The SIPTU general secretary, Mr John McDonnell, has members in virtually every sector. Like the CIF, he has no problems with local bargaining or local gain-sharing agreements, but he says efforts to introduce cost-absorption measures into national across-the-board increases would be a complete reversal of past agreements.

He also has little time for IBEC's plea on behalf of small firms and the national minimum wage. As a trade union official who cut his teeth in small-town Ireland, he says: "McDonald's in country places have to pay the same rates as in the cities. It is a fact of life employers are paying more than £4.40 an hour to keep people - people who are entitled to a decent wage."

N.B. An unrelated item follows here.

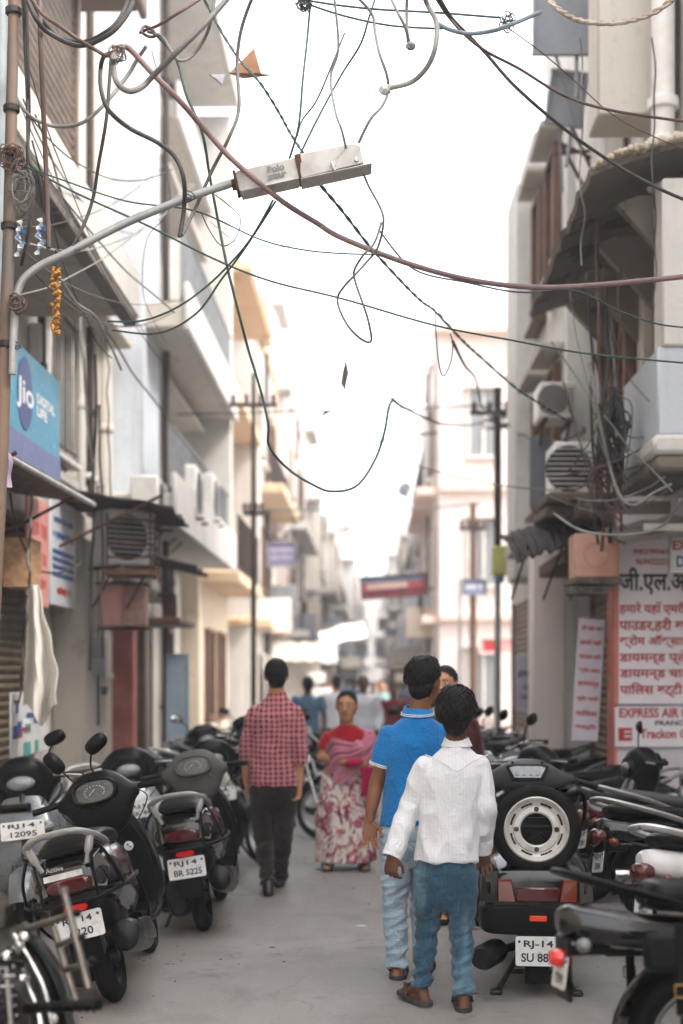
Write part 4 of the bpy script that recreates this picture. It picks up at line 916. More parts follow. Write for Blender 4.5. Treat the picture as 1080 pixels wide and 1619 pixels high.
def sari():
    t = NT('printed_sari_cloth'); v = t.n('TexVoronoi'); v.inputs['Scale'].default_value = 11; w = t.mix(.14, t.tc.outputs['Object'], t.n('TexNoise').outputs['Color']); t.put(v.inputs['Vector'], w)
    f = t.noise(7, 5, .7, dist=1.8); col = t.mix(t.ramp(f, .50, .56), srgb('dccfc6'), srgb('a75a68')); col = t.mix(t.ramp(t.noise(9, 4, .6, t.vec((1, 1, .6), (3, 1, 7)), 2.5), .55, .585), col, srgb('7d1f37'))
    col = t.mix(t.ramp(v.outputs['Distance'], .16, .2, (1, 1, 1, 1), (0, 0, 0, 1)), col, srgb('8f1b36')); t.b.inputs['Sheen Weight'].default_value = .3; return t.out(col, .75, spec=.25)
m_sari = sari(); m_pallu = cloth('rose_pink_sari_drape', 'bb7384', 'a35a70', wear='d3a0ac'); m_red = cloth('crimson_blouse', 'a3121f', '8a0c18'); m_mag = cloth('magenta_cloth', 'b01247', '8e0b38')
m_sand = mat('worn_sandal_rubber', '4a4541', '2c2825', 10, .8); m_strap = mat('brown_sandal_strap', '3d2a20', '241813', 10, .6); m_shoe = mat('black_shoe_leather', '141212', '221e1c', 8, .4)

def disp(me, fn):
    nm = [v.normal.copy() for v in me.vertices]
    for v, n in zip(me.vertices, nm): v.co += n*fn(v.co, n)
    me.update()
def folds(me, amp, f=(9, 9, 5), seed=0, zw=None, diag=.6):
    o = V((seed*7.3, seed*3.1, seed*5.7))
    def fn(c, n):
        p = V((c.x*f[0]+diag*c.z*f[0]*.6, c.y*f[1], c.z*f[2]-diag*c.x*f[2]))+o
        a = 1-abs(noise.noise(p))*2.2; b = noise.noise(p*2.1+V((4, 1, 2)))
        k = zw(c) if zw else 1
        return amp*k*(a*.7+b*.45-.35)
    disp(me, fn)
def finish(me, name, m, parent, label=None, sm=True):
    me.materials.clear(); me.materials.append(m); me.polygons.foreach_set('use_smooth', [True]*len(me.polygons)); me.update(); return link(name, me, parent, label)
def hand(mb, w, d, n, side, curl=.35, sc=1.0):
    """w wrist point, d finger direction, n palm normal, side +1 when the thumb lies towards d x n"""
    d = V(d).normalized(); n = V(n); n = (n-d*n.dot(d)).normalized(); s = d.cross(n)*side; w = V(w)
    T = MX(((s.x, d.x, n.x, w.x), (s.y, d.y, n.y, w.y), (s.z, d.z, n.z, w.z), (0, 0, 0, 1)))
    mb.body([(-.02*sc, 0, .024*sc, -.019*sc, .019*sc, 2), (.02*sc, 0, .031*sc, -.016*sc, .016*sc, 2.2), (.055*sc, .001, .040*sc, -.014*sc, .014*sc, 2.5), (.088*sc, .0, .040*sc, -.012*sc, .012*sc, 2.5)], 14, 3, 0, T)
    for i, (x, L, a) in enumerate(((.031, .068, .10), (.0105, .076, .03), (-.0105, .071, -.05), (-.031, .056, -.14))):
        p = V((x*sc, .083*sc, 0)); ang = .12+.05*i
        for k, (fr, rr) in enumerate(((.45, .0092), (.32, .0085), (.23, .0076))):
            ang += curl*(.75+.12*i) if k else curl*.6; q = p+V((math.sin(a), math.cos(a)*math.cos(ang), math.sin(ang)))*L*fr*sc
            mb.caps(T @ p, T @ q, rr*sc, rr*.93*sc, 8); p = q
    p = V((.028*sc, .018*sc, .006*sc)); q = V((.056*sc, .052*sc, .016*sc)); q2 = V((.060*sc, .085*sc, .024*sc))
    mb.caps(T @ p, T @ q, .0135*sc, .0105*sc, 8); mb.caps(T @ q, T @ q2, .0102*sc, .0085*sc, 8)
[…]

Even union leaders representing fairly high earners, such as Mr Con Scanlon, of the Communications Workers' Union, has no problems pushing the interests of the low-paid. "We favour a floor and a percentage increase after that, that would give reasonable gains to everyone," he said. "We are also very committed to seeing the minimum wage introduced at a decent rate."

The IMPACT general secretary, Mr Peter McLoone, whose relatively well-paid members in the public service began a campaign two years ago for the new pay deal to be weighted towards the low-paid, remained convinced that a combination of a high national minimum wage, tax reforms and flat rate increases were the key to a new agreement.

The community and voluntary sectors are at one with the trade unions on this issue. However, they are also seeking an investment package in social welfare payments, capital investment programmes in the Republic's 25 poorest communities and monitoring of income adequacy measures.

It may be that the final agreement will see increases in the national minimum wage phased in over its lifetime. A flat-rate pay increase is likely to be somewhere between the IBEC floor of £9 a week and the ICTU ceiling of £15. Fifteen per cent over three years will be an attractive package, but "cost-absorption measures" could still stop the cyclists in their tracks.